On numbers, and other existential crises
Thoughts from my first day of class
Seventeen.
My age when I learned I was going to MIT.
The number of elementary particles in the Standard Model.
The age when Harry Potter became an official adult.
And today, the number of steps across Mass Ave as I proceeded to my first ever class at MIT. 7.016, 34-101.
Obviously, numbers mean a lot at MIT. Courses, buildings, majors, grades — and as a wide-eyed, mildly sleep-deprived frosh, they’ve been overwhelming. It’s been easy to get engulfed in this sea of swirling digits and decimals, but as I joined the procession of sleepy undergrads to the steps of Lobby 7 — undoubtedly one among hundreds on any given MIT day — numbers took on a less defined role.
1125. The number of students facing similar anxiety, but with entirely different perspectives, experiences, expectations, interests. The common thread of the MIT identity, weaving through us a diverse tapestry of ambition and achievement.
In many senses, today was the first of many chapters in the story of our collective MIT experience. Those chapters will be filled with soiled relationships and drunken parties, as well as some of the finest intellectual and technological achievements of the 21st century.
We will create, build, compromise, conquer. We will be inventors and data analysts and economists and historians.
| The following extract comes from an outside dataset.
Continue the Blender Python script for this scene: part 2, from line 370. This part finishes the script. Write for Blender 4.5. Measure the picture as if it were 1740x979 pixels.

We will found companies whose total revenues would be equivalent to the eleventh largest economy in the world. We will, quite literally, change the world.
And in this knowledge, in my seventeen-step walk across Mass. Ave., I had to wonder, where will I fit in this picture?
To me, that’s the most humbling and terrifying and inspiring part of embarking on this MIT adventure. Looking at the several dozen students walking beside you, instantly becoming conscious of how little you know of each of their lives, rich and complex and impressive as your own — there is not much else in the world, I think, that can make you worry so much about what you will contribute to humankind, and yet provide a level of motivation hitherto unfathomable.
In those seventeen steps, I was instantly humbled by the knowledge of the brilliant minds surrounding me, inspired by the contemplation of the minds that had crossed that street before me, and terrified by the uncertainty of where my own mind would eventually lead me.
With the knowledge that my four years would only be a tiny part of the Institute’s history — and an even tinier part of all human history — I was simultaneously ready to start the marathon, and to turn back to my little triple in Burton-Conner and never come out again. Such was the bizarre and contradictory nature of that short walk, and perhaps even my first dose of IHTFP.
As that day went on, profound thoughts of identity and expectation gave way to more practical matters — lectures, p-sets, dinner. My classes were fine, my professors fascinating, my peers remarkable. Numbers crept back into relevance for courses and lecture locations and I set up my classes on MITx. I met some brilliant, passionate people, and I even tossed a frisbee around for a few hours with my new teammates. My first-day paranoia will likely stick around for a while to come, but I’m confident that all those amazing minds who crossed Mass. Ave. Wednesday morning will be right there with me as we aspire to make MIT a better place for having bettered us.
Bethany Cates is a member of the Class of 2019.